If Leister establishes "cause," then the burden shifts to the debtor to prove it falls within the "unusual circumstances" exception to § 1112(b)(1)'s mandatory dismissal. See In re Gateway Access Solutions, Inc., supra, 374 B.R. at 561; In re Pittsfield Weaving Co., 393 B.R. 271,274 (Bankr. D.N.H. 2008). Congress explained the exception, stating it only applies if: "(1) the debtor or a party in interest objects and establishes that there is a reasonable likelihood that a plan will be confirmed within the time periods set forth in section 1121(e) and 1129(e), or if these provisions are inapplicable, within a reasonable period of time; (2) the grounds for granting such relief include an act or omission of the debtor for which there exists a reasonable justification for such act or omission; and (3) such act or omission will be cured within a reasonable period of time." Ibid. (quoting H.R. Rep. No. 109-31(1) at 94 (April 8, 2005), reprinted in 2005 U.S.C.C.A.N. 88, 2005 WI 832198).
(C) Leister Has Established Cause Under 11 U.S.C. § 1112(b)(4)
As previously stated, "the court shall . . . dismiss a case under this chapter, whichever is in the best interests of creditors and the estate, if the movant establishes cause," including the "failure to . . . file or confirm a plan, within the time fixed by this title or by order of the court." 11 U.S.C. § 1112(b)(1), (4)(J). Moreover, "[i]n a small business case, . . . . the plan and a disclosure statement (if any) shall be filed not later than 300 days after the date of the order for relief." 11 U.S.C. § 1121(e)(2).
Here, "cause" exists because Debtor filed its small business chapter 11 petition on November 20, 2007 and more than 300 days have passed without Debtor filing a plan. Furthermore, Debtor concedes that Leister has established "cause." Debtor's sole argument is that the Court should exercise its discretion and find "unusual circumstances" to create an exception from the mandatory dismissal under § 1112(b)(1).
(D) 11 U.S.C. § 1112(b)(2) Debtor's Burden to Specifically Identify "Unusual Circumstances" Such That it Would Be in the Best Interest of Creditors to Stay in Chapter 11
To deny dismissal under § 1112(b)(1), courts must be able to "specifically identify" factors to establish that dismissal is not in the best interest of the creditors and the estate. 11U.S.C. § 1112(b)(1); see also In re Gateway Access Solutions, Inc., supra, 374 B.R. at 561 (citing II.R.Rcp.
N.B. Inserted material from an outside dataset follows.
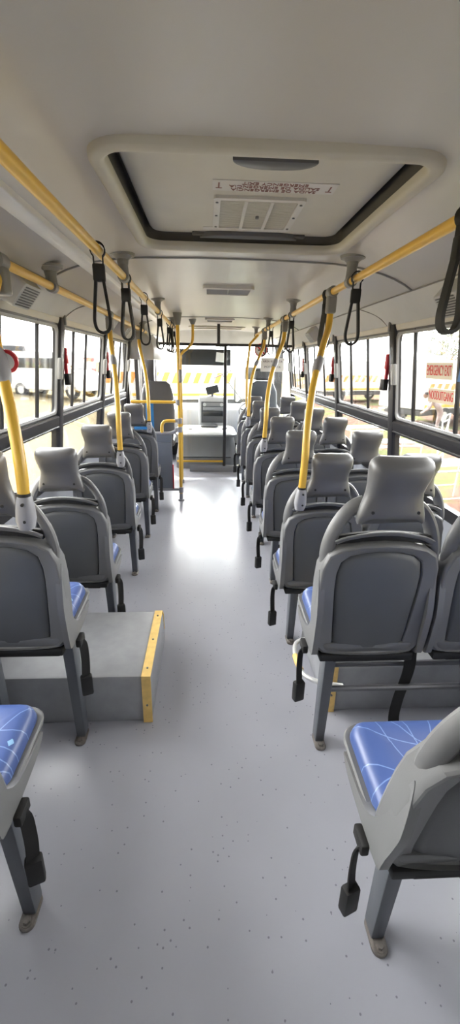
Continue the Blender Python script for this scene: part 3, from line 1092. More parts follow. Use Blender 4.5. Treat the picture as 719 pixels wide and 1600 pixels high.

No. 109-31(1) at 94 (2005), reprinted in 2005 U.S.C.C.A.N. 88, 2005 WL 832198 (Congressional Record stating that § 1112(b) was amended "to mandate that the court convert or dismiss a chapter 11 case . . . [or] the court must specify the [unusual] circumstances that support the court's finding that conversion or dismissal is not in the best interests of the estate.")).
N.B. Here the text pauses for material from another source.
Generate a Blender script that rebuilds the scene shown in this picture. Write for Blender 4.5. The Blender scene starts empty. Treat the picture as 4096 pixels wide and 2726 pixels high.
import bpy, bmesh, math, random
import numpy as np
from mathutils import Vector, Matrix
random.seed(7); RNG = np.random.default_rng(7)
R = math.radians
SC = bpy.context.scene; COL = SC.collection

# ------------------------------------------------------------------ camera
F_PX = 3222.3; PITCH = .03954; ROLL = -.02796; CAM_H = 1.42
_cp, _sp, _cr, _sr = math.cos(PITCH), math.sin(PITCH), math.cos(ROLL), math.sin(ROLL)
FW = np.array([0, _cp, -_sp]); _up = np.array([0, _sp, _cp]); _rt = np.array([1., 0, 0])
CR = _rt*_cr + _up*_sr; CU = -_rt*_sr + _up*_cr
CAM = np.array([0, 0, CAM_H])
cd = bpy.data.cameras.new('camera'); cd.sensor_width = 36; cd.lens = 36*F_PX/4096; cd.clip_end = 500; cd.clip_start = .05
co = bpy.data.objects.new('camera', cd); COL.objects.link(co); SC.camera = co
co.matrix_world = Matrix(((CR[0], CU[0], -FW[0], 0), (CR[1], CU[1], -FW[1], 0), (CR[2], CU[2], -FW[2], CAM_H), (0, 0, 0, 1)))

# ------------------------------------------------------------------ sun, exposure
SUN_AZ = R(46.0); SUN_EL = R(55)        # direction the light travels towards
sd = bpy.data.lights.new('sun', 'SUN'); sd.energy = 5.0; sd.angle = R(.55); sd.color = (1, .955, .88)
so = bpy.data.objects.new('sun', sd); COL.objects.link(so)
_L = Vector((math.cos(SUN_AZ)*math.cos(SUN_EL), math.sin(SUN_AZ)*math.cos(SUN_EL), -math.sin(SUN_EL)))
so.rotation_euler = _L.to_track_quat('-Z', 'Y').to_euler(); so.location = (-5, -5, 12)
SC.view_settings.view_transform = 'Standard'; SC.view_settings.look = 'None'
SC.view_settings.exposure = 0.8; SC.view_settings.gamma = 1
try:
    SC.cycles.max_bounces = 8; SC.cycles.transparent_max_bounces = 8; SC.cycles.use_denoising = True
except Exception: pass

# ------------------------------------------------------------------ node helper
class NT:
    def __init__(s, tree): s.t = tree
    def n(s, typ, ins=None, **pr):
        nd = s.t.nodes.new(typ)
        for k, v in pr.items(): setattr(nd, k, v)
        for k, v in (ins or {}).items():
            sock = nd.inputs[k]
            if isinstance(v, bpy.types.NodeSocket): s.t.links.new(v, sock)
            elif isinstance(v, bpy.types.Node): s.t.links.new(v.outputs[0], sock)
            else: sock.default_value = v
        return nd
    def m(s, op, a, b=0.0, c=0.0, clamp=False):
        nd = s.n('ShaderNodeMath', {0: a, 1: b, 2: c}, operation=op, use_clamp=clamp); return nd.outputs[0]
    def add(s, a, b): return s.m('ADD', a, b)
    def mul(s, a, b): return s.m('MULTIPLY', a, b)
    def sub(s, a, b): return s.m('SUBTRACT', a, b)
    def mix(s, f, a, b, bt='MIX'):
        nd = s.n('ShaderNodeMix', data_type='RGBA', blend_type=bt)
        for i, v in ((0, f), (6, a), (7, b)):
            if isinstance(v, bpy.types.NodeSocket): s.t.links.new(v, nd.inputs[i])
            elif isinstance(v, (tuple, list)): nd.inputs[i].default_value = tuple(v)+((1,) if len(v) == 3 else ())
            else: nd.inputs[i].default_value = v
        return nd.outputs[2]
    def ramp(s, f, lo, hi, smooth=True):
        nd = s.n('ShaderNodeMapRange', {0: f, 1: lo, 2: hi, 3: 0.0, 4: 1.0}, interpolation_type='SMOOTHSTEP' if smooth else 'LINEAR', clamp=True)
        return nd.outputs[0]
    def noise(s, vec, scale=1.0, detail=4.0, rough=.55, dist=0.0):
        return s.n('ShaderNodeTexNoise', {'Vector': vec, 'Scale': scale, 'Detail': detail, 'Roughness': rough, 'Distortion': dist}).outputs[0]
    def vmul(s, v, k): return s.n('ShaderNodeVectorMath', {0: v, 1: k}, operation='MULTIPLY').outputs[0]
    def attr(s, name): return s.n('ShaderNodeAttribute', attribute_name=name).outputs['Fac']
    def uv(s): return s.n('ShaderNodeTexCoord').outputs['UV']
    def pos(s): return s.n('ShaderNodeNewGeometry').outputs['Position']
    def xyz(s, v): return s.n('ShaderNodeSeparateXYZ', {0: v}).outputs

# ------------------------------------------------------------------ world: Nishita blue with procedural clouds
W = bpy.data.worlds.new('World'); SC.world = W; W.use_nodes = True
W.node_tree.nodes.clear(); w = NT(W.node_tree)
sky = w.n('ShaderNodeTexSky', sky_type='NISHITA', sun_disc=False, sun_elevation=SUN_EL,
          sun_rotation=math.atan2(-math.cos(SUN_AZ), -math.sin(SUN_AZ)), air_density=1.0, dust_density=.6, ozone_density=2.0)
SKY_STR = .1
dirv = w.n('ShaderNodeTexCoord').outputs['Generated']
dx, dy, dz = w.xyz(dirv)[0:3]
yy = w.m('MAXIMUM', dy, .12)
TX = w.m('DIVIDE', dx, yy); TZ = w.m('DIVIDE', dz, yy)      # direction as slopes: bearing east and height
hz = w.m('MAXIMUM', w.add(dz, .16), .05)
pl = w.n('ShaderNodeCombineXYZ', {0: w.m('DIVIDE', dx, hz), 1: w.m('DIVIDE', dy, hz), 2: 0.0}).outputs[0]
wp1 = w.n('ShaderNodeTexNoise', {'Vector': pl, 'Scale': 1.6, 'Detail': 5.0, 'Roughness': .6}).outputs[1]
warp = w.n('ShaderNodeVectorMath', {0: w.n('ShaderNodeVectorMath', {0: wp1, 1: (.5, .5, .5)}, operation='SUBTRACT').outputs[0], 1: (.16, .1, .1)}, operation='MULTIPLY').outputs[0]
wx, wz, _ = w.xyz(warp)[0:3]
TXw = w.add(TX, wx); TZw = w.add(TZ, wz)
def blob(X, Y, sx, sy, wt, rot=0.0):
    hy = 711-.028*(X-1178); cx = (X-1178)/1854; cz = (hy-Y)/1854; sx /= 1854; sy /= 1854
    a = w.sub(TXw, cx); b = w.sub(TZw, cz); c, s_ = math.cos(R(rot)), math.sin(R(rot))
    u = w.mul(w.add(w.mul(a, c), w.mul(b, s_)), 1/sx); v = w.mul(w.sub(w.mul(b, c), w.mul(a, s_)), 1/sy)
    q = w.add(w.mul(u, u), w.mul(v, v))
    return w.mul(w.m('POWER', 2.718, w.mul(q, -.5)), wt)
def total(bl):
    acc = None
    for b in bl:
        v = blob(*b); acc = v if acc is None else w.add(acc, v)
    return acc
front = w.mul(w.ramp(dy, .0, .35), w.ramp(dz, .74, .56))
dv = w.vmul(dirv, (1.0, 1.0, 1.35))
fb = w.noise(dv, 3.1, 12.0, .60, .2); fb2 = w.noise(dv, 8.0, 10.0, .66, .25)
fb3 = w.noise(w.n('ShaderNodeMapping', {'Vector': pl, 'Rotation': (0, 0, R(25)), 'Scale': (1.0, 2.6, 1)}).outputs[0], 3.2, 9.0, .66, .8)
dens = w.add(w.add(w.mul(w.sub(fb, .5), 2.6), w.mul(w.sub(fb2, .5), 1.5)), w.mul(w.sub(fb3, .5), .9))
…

In this case, the Court finds that there are unusual circumstances to suggest that dismissal is not in the creditors' best interests. In light of the remanded Leister case in the district court, which Debtor's schedule F lists as $86,555.36 of the $155,396.69 total unsecured nonpriority claims, this particular claim amounts to a substantial portion of Debtor's unsecured creditors. Thus, the resolution of the Leister claim will impact the formulation and performance of a plan of reorganization. If the Leister claim is reduced, then the other creditors would likely have increased distribution and it may impact how creditors vote on the plan of reorganization. In the alternative, if the Leister claim remained status quo or even increased, then the other creditors would likely have decreased distributions and may impact how they vote on the reorganization plan. Therefore, the Court finds that unusual circumstances exist under § 1112(b)(1) to deny Leister's motion to dismiss. CONCLUSION
Schedule E also lists Debtor's unsecured priority claims in the amount of $110,368.76 for IRS claims from 2003-06.
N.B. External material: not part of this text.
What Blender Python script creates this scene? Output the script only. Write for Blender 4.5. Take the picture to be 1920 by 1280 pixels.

For the foregoing reasons, the Court denies Leister's motion to dismiss.
THEREFORE, IT IS ORDERED that the foregoing constitutes findings of fact and conclusions of law as required byFed.R.Civ.P. 52(a) and Fed.R.Bankr.P. 7052. A separate order shall be entered pursuant to Fed.R.Bankr.P. 9021 giving effect to the determinations reached herein.